Challenge — Begin with the first line of the listing and quote every line through the one containing "SC.camera = cam"; give only those lines.

/---

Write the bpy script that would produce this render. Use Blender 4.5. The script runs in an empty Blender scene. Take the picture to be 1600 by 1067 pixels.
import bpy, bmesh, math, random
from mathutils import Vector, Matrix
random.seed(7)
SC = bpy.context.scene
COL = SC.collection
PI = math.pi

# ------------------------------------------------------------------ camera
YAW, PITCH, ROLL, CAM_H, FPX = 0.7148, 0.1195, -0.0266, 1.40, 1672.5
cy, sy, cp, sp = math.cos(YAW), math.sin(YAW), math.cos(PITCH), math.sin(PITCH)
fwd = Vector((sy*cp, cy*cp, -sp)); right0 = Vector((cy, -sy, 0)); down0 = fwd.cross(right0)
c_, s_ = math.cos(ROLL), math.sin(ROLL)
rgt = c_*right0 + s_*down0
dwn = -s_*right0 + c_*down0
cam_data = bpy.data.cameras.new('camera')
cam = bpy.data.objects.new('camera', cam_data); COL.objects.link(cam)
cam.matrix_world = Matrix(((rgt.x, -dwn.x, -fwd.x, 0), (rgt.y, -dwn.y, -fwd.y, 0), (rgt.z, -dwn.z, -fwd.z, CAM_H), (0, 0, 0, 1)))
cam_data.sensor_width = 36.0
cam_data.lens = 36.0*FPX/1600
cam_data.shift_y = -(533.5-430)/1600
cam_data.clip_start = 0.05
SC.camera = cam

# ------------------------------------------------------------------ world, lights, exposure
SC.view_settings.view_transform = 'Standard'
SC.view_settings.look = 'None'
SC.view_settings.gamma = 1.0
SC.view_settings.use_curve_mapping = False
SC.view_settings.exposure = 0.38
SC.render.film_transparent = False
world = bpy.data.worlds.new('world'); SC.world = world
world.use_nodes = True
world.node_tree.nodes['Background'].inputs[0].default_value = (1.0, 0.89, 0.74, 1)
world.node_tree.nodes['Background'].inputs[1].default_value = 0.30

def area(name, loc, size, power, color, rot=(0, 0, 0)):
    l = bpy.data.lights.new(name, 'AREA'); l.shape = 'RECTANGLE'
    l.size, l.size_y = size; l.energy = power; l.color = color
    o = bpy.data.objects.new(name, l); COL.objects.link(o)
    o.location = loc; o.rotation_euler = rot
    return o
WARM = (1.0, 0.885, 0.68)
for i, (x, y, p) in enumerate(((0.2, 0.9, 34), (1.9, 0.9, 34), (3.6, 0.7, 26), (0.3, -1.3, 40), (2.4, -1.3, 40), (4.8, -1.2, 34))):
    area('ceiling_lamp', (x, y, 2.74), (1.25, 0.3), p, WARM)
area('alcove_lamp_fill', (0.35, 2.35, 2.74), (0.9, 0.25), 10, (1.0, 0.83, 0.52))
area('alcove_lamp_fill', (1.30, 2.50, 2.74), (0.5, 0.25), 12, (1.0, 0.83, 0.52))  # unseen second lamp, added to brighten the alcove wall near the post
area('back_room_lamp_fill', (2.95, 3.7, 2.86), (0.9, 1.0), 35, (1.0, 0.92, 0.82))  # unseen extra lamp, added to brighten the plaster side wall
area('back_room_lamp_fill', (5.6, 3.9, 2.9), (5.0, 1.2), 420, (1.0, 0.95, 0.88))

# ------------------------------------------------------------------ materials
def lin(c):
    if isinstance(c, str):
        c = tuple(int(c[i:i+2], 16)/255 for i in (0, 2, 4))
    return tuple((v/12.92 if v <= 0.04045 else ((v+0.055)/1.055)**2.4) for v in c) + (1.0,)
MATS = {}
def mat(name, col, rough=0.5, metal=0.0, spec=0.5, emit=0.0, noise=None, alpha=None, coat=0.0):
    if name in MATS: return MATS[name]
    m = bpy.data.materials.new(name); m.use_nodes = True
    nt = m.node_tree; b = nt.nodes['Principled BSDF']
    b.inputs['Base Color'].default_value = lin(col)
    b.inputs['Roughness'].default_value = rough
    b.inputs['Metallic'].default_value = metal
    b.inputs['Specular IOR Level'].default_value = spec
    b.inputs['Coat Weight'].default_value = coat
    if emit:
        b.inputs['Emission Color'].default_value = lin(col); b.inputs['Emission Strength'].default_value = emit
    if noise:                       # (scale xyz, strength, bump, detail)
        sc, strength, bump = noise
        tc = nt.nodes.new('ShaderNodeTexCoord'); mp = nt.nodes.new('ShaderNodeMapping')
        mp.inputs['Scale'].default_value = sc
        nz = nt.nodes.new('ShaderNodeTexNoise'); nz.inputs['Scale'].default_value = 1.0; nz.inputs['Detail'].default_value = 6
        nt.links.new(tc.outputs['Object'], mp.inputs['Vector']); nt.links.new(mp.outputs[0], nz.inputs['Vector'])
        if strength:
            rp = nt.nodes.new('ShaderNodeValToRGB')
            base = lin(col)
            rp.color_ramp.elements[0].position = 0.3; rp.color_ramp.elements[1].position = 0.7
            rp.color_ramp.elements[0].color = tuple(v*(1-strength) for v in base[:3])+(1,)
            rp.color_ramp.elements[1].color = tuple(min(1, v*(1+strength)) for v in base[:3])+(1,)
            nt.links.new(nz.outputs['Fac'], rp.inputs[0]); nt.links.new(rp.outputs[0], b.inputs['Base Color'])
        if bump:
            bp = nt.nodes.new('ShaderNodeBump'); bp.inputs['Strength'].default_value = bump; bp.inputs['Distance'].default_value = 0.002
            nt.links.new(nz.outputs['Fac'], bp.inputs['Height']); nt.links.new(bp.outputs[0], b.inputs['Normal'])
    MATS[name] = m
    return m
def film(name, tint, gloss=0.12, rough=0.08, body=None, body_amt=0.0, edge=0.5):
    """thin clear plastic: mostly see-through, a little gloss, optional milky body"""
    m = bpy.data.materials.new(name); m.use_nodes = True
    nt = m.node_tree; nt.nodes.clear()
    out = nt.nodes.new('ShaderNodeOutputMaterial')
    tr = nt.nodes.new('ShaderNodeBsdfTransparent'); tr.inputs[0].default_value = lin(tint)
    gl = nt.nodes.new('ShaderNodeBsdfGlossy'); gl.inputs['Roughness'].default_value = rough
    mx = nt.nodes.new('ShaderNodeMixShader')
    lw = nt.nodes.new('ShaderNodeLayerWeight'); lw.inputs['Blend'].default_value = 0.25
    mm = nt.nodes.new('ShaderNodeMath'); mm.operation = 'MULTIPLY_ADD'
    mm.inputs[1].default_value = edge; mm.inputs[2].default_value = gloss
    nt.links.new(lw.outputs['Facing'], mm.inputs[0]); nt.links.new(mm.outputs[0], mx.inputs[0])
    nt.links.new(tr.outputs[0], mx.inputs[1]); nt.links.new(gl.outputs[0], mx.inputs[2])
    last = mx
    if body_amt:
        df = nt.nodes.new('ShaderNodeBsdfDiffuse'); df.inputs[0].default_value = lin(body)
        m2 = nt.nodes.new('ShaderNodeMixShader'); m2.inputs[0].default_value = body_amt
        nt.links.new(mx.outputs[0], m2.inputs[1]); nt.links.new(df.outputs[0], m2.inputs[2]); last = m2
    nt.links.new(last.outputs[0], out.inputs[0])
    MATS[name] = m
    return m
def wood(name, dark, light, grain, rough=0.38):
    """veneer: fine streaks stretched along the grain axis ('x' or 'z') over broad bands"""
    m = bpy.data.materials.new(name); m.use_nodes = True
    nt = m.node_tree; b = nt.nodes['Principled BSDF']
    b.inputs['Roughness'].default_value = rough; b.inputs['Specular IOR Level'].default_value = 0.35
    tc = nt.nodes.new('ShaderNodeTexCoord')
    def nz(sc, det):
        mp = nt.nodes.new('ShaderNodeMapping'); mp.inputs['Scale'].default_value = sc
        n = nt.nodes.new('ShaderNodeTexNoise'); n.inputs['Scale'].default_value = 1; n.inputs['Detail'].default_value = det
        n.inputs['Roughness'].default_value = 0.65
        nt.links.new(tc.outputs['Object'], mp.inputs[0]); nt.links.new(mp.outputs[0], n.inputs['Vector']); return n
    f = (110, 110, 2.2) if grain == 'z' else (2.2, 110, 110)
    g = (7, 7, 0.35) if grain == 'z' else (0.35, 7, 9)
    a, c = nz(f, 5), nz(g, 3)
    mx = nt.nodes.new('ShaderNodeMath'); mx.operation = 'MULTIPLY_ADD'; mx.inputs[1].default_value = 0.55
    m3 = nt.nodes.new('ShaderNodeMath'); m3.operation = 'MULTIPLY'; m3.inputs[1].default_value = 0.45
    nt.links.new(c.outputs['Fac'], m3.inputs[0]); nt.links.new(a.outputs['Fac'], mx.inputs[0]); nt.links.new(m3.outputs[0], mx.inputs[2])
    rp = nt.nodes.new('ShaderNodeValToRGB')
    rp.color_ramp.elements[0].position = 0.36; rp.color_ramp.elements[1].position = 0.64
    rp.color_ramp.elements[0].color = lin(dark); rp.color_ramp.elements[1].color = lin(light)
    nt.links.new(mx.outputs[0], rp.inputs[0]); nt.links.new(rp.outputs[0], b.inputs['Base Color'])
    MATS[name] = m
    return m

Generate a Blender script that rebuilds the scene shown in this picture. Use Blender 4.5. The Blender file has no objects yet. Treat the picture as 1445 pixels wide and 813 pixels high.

\---

Answer to this task —
Write the bpy script that would produce this render. Use Blender 4.5. The script runs in an empty Blender scene. Take the picture to be 1600 by 1067 pixels.
import bpy, bmesh, math, random
from mathutils import Vector, Matrix
random.seed(7)
SC = bpy.context.scene
COL = SC.collection
PI = math.pi

# ------------------------------------------------------------------ camera
YAW, PITCH, ROLL, CAM_H, FPX = 0.7148, 0.1195, -0.0266, 1.40, 1672.5
cy, sy, cp, sp = math.cos(YAW), math.sin(YAW), math.cos(PITCH), math.sin(PITCH)
fwd = Vector((sy*cp, cy*cp, -sp)); right0 = Vector((cy, -sy, 0)); down0 = fwd.cross(right0)
c_, s_ = math.cos(ROLL), math.sin(ROLL)
rgt = c_*right0 + s_*down0
dwn = -s_*right0 + c_*down0
cam_data = bpy.data.cameras.new('camera')
cam = bpy.data.objects.new('camera', cam_data); COL.objects.link(cam)
cam.matrix_world = Matrix(((rgt.x, -dwn.x, -fwd.x, 0), (rgt.y, -dwn.y, -fwd.y, 0), (rgt.z, -dwn.z, -fwd.z, CAM_H), (0, 0, 0, 1)))
cam_data.sensor_width = 36.0
cam_data.lens = 36.0*FPX/1600
cam_data.shift_y = -(533.5-430)/1600
cam_data.clip_start = 0.05
SC.camera = cam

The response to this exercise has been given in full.